LEARNING OBJECTIVE : 7.1 Describe simple harmonic motion.
In the last section, we derived kinematical equations describing simple harmonic motion as well as Newton’s law equivalent describing the relationship between restoring force and acceleration. The presence of restoring force is an essential ingredient for a body to perform simple harmonic motion.
We will now explore how to start such a motion in the first place. The very first requirement is a system where restoring forces emerge when a body is displaced from its equilibrium position. Mechanisms such as spring is one of the ways to ensure the emergence of restoring force. However, there are several other situations where restoring forces do emerge. In fact the restoring forces are likely to emerge when the body is in stable equilibrium and its potential energy profile is that of a well. Refer to the figure below. Consider the location of the object at B. If the object is displaced towards A or C restoring forces will emerge, pulling it back to stable equilibrium B. If you are not clear refer to the potential energy section.
In nature apart from elastic forces sometimes gravitational, buoyancy forces can also provide the necessary role of restoring forces.
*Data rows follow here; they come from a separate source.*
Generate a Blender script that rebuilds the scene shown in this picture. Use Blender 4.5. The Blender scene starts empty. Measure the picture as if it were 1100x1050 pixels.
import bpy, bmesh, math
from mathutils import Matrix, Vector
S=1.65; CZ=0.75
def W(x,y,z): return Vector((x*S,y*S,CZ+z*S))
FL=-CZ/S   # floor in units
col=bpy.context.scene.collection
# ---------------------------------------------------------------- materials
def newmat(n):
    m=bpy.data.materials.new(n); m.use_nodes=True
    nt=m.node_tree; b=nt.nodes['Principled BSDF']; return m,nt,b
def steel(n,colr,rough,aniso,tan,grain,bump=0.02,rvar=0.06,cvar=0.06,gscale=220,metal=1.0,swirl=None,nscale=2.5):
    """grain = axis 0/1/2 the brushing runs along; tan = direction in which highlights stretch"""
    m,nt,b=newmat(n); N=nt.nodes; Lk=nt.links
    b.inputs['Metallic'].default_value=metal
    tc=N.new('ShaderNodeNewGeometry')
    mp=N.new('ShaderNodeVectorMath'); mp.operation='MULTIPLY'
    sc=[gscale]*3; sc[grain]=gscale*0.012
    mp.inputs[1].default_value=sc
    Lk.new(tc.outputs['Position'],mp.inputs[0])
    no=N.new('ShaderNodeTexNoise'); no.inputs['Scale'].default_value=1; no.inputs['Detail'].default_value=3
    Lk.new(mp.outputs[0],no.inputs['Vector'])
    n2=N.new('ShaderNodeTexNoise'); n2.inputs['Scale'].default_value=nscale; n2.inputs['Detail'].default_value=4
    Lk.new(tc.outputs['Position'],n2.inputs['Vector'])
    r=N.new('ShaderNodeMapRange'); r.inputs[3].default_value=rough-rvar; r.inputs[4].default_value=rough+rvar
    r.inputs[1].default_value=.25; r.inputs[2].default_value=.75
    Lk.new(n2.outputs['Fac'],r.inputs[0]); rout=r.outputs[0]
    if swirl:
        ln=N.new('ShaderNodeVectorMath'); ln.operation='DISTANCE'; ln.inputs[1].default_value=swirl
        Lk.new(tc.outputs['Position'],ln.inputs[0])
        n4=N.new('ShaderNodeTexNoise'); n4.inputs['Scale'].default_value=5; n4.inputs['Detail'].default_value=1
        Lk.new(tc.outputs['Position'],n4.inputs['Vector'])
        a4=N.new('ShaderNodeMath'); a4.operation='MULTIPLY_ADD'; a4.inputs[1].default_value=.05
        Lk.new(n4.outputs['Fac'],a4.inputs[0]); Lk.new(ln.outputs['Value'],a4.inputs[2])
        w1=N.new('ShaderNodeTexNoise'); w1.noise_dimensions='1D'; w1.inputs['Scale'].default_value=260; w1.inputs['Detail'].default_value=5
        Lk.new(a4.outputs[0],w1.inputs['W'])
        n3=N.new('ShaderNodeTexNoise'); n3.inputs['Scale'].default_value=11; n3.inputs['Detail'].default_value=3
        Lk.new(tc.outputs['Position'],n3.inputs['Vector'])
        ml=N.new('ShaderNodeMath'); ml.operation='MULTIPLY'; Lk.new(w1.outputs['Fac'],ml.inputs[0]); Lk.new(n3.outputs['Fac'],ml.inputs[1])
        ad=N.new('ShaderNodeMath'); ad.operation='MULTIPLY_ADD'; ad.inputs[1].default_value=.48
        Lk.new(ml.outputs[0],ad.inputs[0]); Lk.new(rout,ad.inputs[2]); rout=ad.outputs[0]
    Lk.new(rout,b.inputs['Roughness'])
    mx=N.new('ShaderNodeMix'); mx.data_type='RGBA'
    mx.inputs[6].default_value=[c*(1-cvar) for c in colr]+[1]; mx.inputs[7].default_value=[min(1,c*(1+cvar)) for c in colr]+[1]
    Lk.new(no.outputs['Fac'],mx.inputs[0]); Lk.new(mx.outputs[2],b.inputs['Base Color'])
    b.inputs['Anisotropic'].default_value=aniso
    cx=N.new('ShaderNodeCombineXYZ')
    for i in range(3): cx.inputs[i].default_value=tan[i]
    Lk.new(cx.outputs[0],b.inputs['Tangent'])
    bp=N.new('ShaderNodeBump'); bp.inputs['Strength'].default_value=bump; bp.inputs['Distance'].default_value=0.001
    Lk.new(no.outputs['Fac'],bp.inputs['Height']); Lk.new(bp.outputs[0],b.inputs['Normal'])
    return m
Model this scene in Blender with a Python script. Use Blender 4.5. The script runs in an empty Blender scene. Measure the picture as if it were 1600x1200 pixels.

Once the object is at a stable equilibrium, for the motion to begin first we need to move the object away from the equilibrium point. This can only be done by doing some work on the system. The work done by the external agent could then become initial energy transferred to the system, hence moving the object away from its equilibrium position. Once the object moves away from the equilibrium position restoring forces will emerge and start the SHM. This initial energy could be imparted in the form of potential or kinetic energy:
Potential energy: Consider lifting a pendulum, when we as an external agent lift the pendulum bob, we do some work against gravity, this work then gets stored as the gravitational potential energy of the pendulum. Once we release the pendulum the restoring forces start the SHM.
Similarly, when we compress a block against a spring we do work against the elastic forces, which eventually gets stored in the spring as elastic potential energy. When we release the block, the restoring forces start the SHM.
Kinetic energy: Now consider, instead of doing the work ourselves to impart potential energy to the system. We can consider an alternative way to achieve the same. If we fire a putty with some KE and it hits the bob and raises the pendulum to the same height, we can say this time we provided the initial energy by virtue of kinetic energy of the putty.
Similarly, if we fire a bullet towards the block, its KE can be used to start the SHM:
This means to start the SHM, we need two things:
- Mechanism to produce restoring force
- Initial energy to displace the body from its equilibrium position
Now as you can argue higher this initial energy, the bigger the amplitude (extreme displacement from equilibrium) will be. Hence the amplitude A can be directly computed if we know how much initial energy was provided to the system. A moment of caution though when considering KE also take into consideration whether the collision with the system is elastic or inelastic. In case of inelastic collision, some of the energy of the agent will be destroyed and useful energy imparted to the system will be less.